Creamy Vanilla French Buttercream Icing
1 cup water
1 cup granulated sugar
4 egg yolks
1 whole egg
1/2 cup butter, cubed and cold (4 oz. / 1 stick)
1 teaspoon vanilla extract or vanilla bean paste
  1. In a saucepan, pour in 1 cup of water and 1 cup of granulated sugar and bring to a boil for about 10-15 minutes or until sugar syrup is reduced by half and thickens.
  2. Turn off heat for sugar syrup and set aside.
  3. In a large bowl with a stand or hand mixer, beat 4 egg yolks until they are blended well. Beat on medium speed.
  4. Add in 1 whole egg and continue to beat the eggs.
  5. Take the hot sugar syrup in the saucepan and slowly pour it into the eggs as they are beaten. Beat approximately 10 minutes until the eggs and syrup mixture is cooled, creamy, and light.
  6. Add in 1/2 cup of cubed, cold butter and continue to beat the buttercream into smoothness.
  7. Include 1 tsp. of vanilla extract or vanilla bean paste and blend into the buttercream icing.
  8. Use right away for cake, macarons, or cupcake icing or fillings. Store icing in the fridge if used for later. Also great for layers in sponge cake parfaits or trifles.
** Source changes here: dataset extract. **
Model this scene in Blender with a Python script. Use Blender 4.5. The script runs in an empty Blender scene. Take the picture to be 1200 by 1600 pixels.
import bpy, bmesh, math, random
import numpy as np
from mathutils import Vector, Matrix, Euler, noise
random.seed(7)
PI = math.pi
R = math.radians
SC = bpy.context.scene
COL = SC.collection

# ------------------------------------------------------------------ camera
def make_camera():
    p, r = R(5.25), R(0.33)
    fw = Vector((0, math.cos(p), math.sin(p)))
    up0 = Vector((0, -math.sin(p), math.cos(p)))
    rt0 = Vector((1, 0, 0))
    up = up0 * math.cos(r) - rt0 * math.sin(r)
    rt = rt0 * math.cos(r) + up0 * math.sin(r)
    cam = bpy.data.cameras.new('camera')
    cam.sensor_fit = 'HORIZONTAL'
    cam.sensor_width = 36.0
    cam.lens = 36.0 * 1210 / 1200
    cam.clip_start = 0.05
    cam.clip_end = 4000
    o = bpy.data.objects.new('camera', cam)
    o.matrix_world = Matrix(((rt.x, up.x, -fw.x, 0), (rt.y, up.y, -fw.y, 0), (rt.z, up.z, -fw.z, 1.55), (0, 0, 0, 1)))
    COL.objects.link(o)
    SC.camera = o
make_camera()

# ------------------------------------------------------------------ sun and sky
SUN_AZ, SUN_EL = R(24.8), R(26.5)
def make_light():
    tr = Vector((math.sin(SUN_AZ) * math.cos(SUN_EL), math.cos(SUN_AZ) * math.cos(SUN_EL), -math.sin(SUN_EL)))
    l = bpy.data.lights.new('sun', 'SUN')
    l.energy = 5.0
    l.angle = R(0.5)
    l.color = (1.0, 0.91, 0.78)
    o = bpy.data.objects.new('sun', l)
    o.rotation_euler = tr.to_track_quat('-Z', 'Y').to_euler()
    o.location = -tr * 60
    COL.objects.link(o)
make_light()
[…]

Photo of buttercream icing from Baking Bits & Bobs
As you can see, the world of buttercream has many citizens, and although what I listed covers most types of buttercreams, there are still more varieties out there to explore.

I, for one, am glad that buttercream fans have so many styles to choose from. Every person will come to have their favorite by trying different ones.

So, buttercream addicts, what's your favorite kind of buttercream? 

Do you know of any other buttercreams that I haven't listened? I'd love to know!


  1. Do you have a recipe for Russian butter cream frosting.  I have made one from my grandmother that uses a cooked base of milk and cornstarch which is cooled then added to a creamed butter/granlated sugar mixture.  I would like to compare it with a authentic Russian buttercream recipe.

  2. Interesting that you use cold butter.